Sequestrata La Sicilia di Catania insieme a tutto il gruppo editoriale appartenente all’imprenditore catanese Mario Ciancio Sanfilippo, la decisione che risale allo scorso 20 settembre è stata presa dal Tribunale di Catania presso il quale l’editore è attualmente sotto processo per concorso esterno all’associazione mafiosa.
Sequestro e confisca quindi dell’intero gruppo editoriale che fa capo all’editore tra cui il quotidiano ‘La Sicilia’, la maggioranza delle quote della ‘Gazzetta del Mezzogiorno’ di Bari e due emittenti televisive regionali, ‘Antenna Sicilia’ e ‘Telecolor’.
Sono stati sequestrati oltre 150 milioni di euro tra conti correnti, polizze assicurative, 31 società, beni immobili e quote partecipative di altre sette aziende.

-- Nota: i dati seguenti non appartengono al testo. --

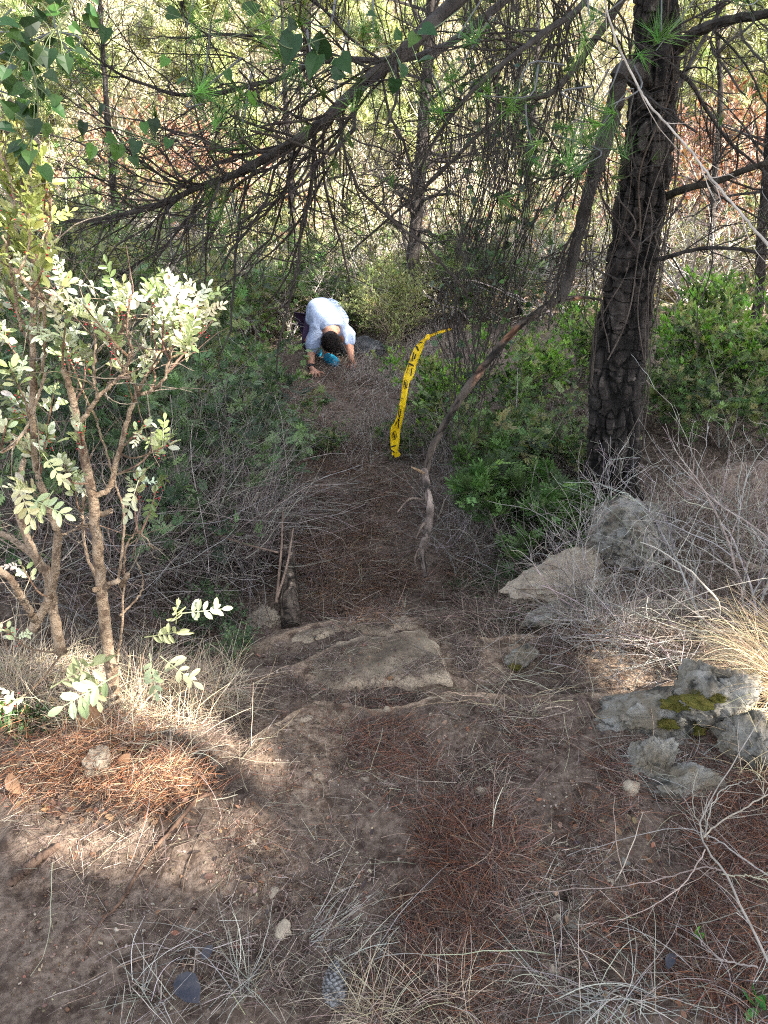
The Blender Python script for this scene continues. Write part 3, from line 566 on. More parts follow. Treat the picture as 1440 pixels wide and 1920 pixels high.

I giudici sono andati anche oltre le richieste dei pubblici ministeri, che non avevano chiesto il sequestro del giornale catanese, pur ravvisando delle irregolarità nei bilanci. Il Tribunale ha comunque nominato degli amministratori giudiziari per garantire la continuazione dell’attività del gruppo.
Alla base dei motivi della misura adottata, secondo la ricostruzione della procura diretta da Carmelo Zuccaro, ci relazioni da approfondire, oltreché rapporti poco chiari con la pubblica amministrazione e soprattutto canali finanziari per niente trasparenti.
Sul fatto si è pronunciato il Presidente della commissione regionale antimafia, Claudio Fava, che in una nota ha dichiarato: “Il sequestro del quotidiano “La Sicilia” nei confronti di Mario Ciancio diventi occasione per ribaltare la storia opaca di quel giornale e della sua direzione. Se vi sarà confisca, si affidi la testata ai giornalisti siciliani che in questi anni hanno cercato e raccontato le verità sulle collusioni e le protezioni del potere mafioso al prezzo della propria emarginazione professionale, del rischio, della solitudine.”
“Togliere non basta – prosegue il parlamentare, che aggiunge: “occorre restituire ai siciliani il diritto a un’informazione libera, autonoma, coraggiosa. Lo pretende anche il rispetto dovuto ai tanti, troppi colleghi uccisi dalla mafia e dai suoi innominabili protettori per aver difeso quel diritto contro ogni conformismo”.